UGA kicker Morgan determined to have a better sophomore campaign

Marshall Morgan found himself on the bottom of a dog pile on Neyland Stadium’s field.

He wanted to celebrate the Bulldogs’ win over Tennessee, but was pinned down by offensive linemen who tip the scales way beyond his 200-pound frame.

So, first things first.

“I was trying to get them off me. That’s a lot of weight. I’ve got asthma,” Morgan quipped.

It was Morgan’s overtime, game-winning 42-yard field goal that landed the sophomore kicker underneath a gaggle of his teammates. It was Morgan’s first pressure-cooker situation, and it helped change what he’s been hearing this season.

“After the LSU game, I really noticed that just the teammates, they would compliment me more,” said Morgan, who hit on 24-, 55- and 38-yard attempts against LSU. “They have a lot more faith in me. Before the game, they are a lot more positive towards me. … After the Tennessee kick, now I think they really have gained a lot more confidence.”

It took Morgan a while before he could firmly declare that he is comfortable in his role as a starting kicker for a Division I program. The Ft. Lauderdale, Fla., native struggled mightily last year in his first season, converting just 57.1 percent of his field goal attempts (8 of 14). He also missed four extra point attempts.

There were some growing pains as he transitioned from high school to college — no more kicking from tees, an entire new team around him, significantly larger crowds with a full arsenal of phrases to shout.

“I didn’t want to give myself credit,” Morgan said of his freshman year. “I didn’t want to try to tell myself I had a great season because I didn’t.”

Georgia coach Mark Richt said he didn’t know why Morgan struggled during his freshman season. He added that Morgan’s high school film was a reminder that he could boot it consistently and on long attempts.
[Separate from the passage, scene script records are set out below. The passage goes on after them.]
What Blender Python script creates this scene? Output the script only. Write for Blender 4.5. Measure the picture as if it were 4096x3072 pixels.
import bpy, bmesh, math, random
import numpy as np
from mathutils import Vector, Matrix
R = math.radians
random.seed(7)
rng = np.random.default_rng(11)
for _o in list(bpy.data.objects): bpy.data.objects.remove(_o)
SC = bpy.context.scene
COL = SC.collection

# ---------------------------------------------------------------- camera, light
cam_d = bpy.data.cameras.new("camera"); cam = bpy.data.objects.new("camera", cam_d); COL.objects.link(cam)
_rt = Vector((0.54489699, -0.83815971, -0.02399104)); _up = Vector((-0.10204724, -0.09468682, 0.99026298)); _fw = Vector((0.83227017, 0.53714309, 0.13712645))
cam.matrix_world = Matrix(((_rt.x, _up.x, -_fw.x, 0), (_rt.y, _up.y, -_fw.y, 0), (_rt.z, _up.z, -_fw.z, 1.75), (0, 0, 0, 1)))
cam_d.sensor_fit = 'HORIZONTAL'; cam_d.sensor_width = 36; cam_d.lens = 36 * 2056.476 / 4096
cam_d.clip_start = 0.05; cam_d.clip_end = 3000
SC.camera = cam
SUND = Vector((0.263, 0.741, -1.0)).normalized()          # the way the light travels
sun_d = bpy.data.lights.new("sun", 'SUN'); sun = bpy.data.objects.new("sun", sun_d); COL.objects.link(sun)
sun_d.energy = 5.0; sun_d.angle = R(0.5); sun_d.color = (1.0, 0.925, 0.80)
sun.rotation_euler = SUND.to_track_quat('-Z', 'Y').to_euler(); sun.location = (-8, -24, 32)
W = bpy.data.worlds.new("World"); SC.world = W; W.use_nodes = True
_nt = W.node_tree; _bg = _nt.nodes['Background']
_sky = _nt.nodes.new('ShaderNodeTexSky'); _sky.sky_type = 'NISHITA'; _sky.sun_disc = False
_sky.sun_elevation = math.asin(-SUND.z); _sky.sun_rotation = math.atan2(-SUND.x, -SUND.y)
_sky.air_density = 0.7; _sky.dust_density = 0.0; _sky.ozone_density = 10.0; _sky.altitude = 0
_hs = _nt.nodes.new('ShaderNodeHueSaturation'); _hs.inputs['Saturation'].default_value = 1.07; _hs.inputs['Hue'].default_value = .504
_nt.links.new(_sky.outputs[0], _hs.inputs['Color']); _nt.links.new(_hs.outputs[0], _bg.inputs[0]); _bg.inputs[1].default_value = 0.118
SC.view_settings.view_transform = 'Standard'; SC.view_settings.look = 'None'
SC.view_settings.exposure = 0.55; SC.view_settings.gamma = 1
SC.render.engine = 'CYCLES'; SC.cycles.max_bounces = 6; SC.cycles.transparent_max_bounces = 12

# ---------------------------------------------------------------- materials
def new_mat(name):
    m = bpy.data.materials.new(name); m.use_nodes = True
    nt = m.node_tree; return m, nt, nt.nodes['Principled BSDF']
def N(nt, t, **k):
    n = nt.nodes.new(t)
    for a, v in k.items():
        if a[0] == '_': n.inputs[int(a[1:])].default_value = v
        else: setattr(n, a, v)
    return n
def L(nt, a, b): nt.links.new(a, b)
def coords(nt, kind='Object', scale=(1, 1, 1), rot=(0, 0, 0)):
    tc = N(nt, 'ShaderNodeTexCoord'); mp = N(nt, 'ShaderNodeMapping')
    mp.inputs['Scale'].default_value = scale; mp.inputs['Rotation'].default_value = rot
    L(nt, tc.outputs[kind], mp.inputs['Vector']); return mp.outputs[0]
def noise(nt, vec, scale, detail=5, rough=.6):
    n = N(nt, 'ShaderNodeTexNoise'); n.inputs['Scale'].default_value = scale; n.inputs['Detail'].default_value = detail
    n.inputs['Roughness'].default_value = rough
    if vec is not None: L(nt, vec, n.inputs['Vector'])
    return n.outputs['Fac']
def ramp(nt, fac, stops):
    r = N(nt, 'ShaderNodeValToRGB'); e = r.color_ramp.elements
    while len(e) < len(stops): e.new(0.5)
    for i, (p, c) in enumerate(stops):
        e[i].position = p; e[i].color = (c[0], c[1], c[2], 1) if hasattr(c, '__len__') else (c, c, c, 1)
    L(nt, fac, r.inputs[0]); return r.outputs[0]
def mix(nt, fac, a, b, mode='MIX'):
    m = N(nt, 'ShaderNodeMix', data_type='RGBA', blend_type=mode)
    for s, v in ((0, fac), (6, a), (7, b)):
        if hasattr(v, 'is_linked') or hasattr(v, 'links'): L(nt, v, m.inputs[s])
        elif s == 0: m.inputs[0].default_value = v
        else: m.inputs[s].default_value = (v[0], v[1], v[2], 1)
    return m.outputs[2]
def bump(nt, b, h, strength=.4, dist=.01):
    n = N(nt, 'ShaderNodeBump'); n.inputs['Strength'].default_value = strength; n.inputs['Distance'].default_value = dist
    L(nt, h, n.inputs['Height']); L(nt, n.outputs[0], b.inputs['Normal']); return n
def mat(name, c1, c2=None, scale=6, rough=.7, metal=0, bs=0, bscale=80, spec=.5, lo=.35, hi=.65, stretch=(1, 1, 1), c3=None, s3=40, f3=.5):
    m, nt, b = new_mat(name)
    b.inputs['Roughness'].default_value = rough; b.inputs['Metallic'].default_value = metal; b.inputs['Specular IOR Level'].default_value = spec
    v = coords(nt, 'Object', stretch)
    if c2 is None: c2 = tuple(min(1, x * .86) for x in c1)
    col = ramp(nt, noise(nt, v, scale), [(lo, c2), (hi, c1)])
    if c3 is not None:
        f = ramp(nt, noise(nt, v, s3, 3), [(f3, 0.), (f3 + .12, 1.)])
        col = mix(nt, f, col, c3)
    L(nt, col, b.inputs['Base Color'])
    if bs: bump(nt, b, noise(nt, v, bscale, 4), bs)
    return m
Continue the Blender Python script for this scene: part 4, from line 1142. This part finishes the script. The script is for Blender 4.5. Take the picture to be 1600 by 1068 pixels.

So Morgan set out to have a good spring and an even better preseason camp, both of which Richt said he did.

But a self-constructed speed bump slowed Morgan — a boating-under-the-influence arrest over the summer led to a skid-stop.

“Obviously, he couldn’t kick the first two games, which was sad,” Richt said.

Morgan was suited up and stuck on the sidelines of Georgia’s first two games this season — a three-point loss at Clemson and an 11-point win at home over South Carolina.

Punter Collin Barber took over kickoff duties in Morgan’s stead and walk-on Patrick Beless handled field goals, making two against South Carolina, and extra points.

“That really made me realize that my job is special, and I can’t take it for granted,” he said.

Morgan served his two-game suspension, calling it tough to sit out. He said he wanted his 2013 debut and season to eventually overshadow his offseason arrest and trump the tribulations of last season.

“I saw all the things I did wrong,” Morgan said of his kicking game. “They were easily fixable. It’s just a few things here and there.”

There was more focus on extra-point precision and refining his kickoff repertoire — allowing his special teams tacklers a chance to pin the returner inside the 20-yard line or gunning for a touchback.

A North Texas 99-yard kickoff return for a touchdown made coaches more inclined to side with the latter in Georgia’s two games since.

“The guy was kicking 4.1-, 4.2-(second) hang time, which is a long time to hang a kickoff,” Richt said. “Most of our tackles were inside the 20 with that unit. Of course, you get the one that goes to the house and then you start saying, ‘Let’s just try to knock it out.’ That’s been more on me than anything else, and I think he’s doing a lot better job with that.”

Richt’s ultimate vote of confidence in Morgan came moments before the kicker took the field during overtime in Neyland Stadium.

“He said something referring to me being his guy, his kicker,” recalled Morgan, who has established a mentor-mentee relationship with former Georgia kicker Kevin Butler. “… He said, ‘You got this.’”

Then Morgan had to turn the screams of 102,000 people into comforting white noise, become deaf to the things Tennessee’s sideline yelled his way and stay warm through the Volunteers’ attempt to ice him.

In Morgan’s zone, it’s just him, holder Adam Erickson and long snapper Nathan Theus going through the regular motions.

“You just got to picture yourself in practice, kicking down on the bottom field,” he said.

Morgan survived his first overtime test, something he called a dream of his, and now has to push through kickers’ “hero or zero” circumstance. The cliche says a kicker is noticed only in clutch moments, good or bad, makes or misses.

“I can’t let it get to my head,” Morgan said. “… I just got to keep doing, keep working hard and hopefully this keeps happening.”